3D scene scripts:
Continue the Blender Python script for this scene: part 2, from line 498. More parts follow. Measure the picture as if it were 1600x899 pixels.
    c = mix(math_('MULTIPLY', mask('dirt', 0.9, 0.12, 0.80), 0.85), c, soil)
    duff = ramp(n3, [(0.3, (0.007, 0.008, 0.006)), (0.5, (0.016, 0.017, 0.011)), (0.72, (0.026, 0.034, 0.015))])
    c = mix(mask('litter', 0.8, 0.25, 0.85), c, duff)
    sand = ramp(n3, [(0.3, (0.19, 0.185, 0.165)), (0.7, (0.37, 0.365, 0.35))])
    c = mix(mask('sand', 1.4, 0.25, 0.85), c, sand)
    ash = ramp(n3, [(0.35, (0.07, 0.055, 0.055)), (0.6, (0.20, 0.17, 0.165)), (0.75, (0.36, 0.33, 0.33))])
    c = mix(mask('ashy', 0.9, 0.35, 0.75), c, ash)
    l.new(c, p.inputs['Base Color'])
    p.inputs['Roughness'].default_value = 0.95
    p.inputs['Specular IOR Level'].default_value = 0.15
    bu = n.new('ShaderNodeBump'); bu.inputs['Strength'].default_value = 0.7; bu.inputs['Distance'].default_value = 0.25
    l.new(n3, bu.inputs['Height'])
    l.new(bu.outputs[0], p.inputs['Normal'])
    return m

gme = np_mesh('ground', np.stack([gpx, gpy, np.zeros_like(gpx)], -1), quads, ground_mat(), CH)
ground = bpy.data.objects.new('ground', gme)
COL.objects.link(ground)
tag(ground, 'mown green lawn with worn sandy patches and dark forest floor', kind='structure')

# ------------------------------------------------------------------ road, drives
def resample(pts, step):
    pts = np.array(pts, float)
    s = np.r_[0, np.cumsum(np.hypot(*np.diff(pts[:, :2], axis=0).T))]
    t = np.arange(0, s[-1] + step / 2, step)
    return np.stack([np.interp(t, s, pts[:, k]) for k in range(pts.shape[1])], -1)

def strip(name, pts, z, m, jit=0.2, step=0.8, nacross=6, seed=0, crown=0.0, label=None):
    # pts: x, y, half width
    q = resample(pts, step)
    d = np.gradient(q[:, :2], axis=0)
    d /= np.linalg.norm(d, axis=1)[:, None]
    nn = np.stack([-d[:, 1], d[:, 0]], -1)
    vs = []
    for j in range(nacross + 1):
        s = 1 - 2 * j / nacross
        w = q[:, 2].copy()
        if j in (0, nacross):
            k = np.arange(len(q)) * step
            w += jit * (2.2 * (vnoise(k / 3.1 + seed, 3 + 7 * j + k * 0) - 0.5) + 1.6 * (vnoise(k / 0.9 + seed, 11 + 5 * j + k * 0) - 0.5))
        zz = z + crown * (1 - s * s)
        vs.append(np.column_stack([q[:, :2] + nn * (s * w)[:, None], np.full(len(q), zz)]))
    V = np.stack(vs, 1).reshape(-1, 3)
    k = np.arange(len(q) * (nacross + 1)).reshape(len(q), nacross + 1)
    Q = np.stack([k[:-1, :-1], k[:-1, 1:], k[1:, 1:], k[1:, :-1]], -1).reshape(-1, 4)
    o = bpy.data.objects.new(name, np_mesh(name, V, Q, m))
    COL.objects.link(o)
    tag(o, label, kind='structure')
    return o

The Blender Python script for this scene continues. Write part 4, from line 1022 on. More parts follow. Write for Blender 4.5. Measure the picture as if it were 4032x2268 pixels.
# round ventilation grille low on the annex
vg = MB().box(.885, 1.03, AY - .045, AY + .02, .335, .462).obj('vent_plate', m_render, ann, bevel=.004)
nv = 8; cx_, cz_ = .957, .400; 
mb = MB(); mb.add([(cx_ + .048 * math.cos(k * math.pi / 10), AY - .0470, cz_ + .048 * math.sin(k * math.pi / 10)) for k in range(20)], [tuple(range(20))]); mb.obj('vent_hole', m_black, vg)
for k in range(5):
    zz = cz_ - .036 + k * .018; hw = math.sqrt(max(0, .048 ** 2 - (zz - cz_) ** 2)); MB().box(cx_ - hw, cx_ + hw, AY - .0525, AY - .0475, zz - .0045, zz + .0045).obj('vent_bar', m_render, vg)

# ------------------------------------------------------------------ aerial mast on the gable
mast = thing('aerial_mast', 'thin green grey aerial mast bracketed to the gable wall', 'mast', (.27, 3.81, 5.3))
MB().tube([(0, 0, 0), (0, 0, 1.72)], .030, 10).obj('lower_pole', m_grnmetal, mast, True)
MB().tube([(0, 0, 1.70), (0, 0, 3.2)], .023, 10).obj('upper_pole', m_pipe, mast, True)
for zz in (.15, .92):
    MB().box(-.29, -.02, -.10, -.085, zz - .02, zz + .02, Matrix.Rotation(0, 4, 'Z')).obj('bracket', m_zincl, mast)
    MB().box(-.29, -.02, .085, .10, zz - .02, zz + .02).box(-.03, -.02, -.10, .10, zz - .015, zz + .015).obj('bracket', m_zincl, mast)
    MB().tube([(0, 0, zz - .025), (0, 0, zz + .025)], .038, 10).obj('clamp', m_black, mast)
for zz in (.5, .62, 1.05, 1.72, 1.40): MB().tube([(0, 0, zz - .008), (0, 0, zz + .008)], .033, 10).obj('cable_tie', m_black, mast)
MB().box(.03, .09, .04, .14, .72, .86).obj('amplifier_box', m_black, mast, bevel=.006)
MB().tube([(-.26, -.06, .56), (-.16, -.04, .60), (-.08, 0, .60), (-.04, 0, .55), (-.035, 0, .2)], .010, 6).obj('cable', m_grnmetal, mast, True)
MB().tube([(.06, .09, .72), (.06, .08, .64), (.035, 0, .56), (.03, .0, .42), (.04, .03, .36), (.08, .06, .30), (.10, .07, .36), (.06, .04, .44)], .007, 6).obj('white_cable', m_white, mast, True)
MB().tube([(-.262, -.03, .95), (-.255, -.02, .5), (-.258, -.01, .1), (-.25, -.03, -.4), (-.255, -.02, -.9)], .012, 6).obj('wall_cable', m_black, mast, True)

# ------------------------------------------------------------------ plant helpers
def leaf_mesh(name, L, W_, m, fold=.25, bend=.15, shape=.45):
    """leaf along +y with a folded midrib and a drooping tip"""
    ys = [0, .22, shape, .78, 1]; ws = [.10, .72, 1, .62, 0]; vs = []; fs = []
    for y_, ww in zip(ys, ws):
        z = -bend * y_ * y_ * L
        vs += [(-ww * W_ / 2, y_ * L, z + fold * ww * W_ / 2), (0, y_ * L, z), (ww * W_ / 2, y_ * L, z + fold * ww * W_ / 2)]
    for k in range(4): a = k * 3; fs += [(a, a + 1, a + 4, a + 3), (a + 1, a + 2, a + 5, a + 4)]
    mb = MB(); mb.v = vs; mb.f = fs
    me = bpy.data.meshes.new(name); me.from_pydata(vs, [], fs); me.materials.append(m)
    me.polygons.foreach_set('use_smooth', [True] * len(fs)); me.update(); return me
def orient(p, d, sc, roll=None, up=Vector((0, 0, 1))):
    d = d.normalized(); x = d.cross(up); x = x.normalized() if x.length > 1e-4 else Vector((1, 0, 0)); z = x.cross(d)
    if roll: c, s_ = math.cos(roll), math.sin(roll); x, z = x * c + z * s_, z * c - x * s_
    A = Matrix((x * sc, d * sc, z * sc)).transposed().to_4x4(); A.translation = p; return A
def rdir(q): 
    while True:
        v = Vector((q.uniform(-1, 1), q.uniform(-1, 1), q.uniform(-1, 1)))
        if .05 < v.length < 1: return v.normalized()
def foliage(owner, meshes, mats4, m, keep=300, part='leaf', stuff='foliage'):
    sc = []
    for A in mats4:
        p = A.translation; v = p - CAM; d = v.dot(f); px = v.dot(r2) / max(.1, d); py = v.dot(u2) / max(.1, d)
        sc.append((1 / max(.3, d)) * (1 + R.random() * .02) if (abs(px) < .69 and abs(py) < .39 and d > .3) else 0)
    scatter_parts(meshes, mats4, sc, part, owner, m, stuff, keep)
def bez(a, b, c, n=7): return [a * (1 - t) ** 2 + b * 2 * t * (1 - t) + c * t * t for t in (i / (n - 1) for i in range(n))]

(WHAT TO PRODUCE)
Lines from the beginning of the data above through the line containing "return np.stack([np.interp(t, s, pts[:, k])" are to be returned exactly, and no others.

(THE RESPONSE)
Continue the Blender Python script for this scene: part 2, from line 498. More parts follow. Measure the picture as if it were 1600x899 pixels.
    c = mix(math_('MULTIPLY', mask('dirt', 0.9, 0.12, 0.80), 0.85), c, soil)
    duff = ramp(n3, [(0.3, (0.007, 0.008, 0.006)), (0.5, (0.016, 0.017, 0.011)), (0.72, (0.026, 0.034, 0.015))])
    c = mix(mask('litter', 0.8, 0.25, 0.85), c, duff)
    sand = ramp(n3, [(0.3, (0.19, 0.185, 0.165)), (0.7, (0.37, 0.365, 0.35))])
    c = mix(mask('sand', 1.4, 0.25, 0.85), c, sand)
    ash = ramp(n3, [(0.35, (0.07, 0.055, 0.055)), (0.6, (0.20, 0.17, 0.165)), (0.75, (0.36, 0.33, 0.33))])
    c = mix(mask('ashy', 0.9, 0.35, 0.75), c, ash)
    l.new(c, p.inputs['Base Color'])
    p.inputs['Roughness'].default_value = 0.95
    p.inputs['Specular IOR Level'].default_value = 0.15
    bu = n.new('ShaderNodeBump'); bu.inputs['Strength'].default_value = 0.7; bu.inputs['Distance'].default_value = 0.25
    l.new(n3, bu.inputs['Height'])
    l.new(bu.outputs[0], p.inputs['Normal'])
    return m

gme = np_mesh('ground', np.stack([gpx, gpy, np.zeros_like(gpx)], -1), quads, ground_mat(), CH)
ground = bpy.data.objects.new('ground', gme)
COL.objects.link(ground)
tag(ground, 'mown green lawn with worn sandy patches and dark forest floor', kind='structure')

# ------------------------------------------------------------------ road, drives
def resample(pts, step):
    pts = np.array(pts, float)
    s = np.r_[0, np.cumsum(np.hypot(*np.diff(pts[:, :2], axis=0).T))]
    t = np.arange(0, s[-1] + step / 2, step)
    return np.stack([np.interp(t, s, pts[:, k]) for k in range(pts.shape[1])], -1)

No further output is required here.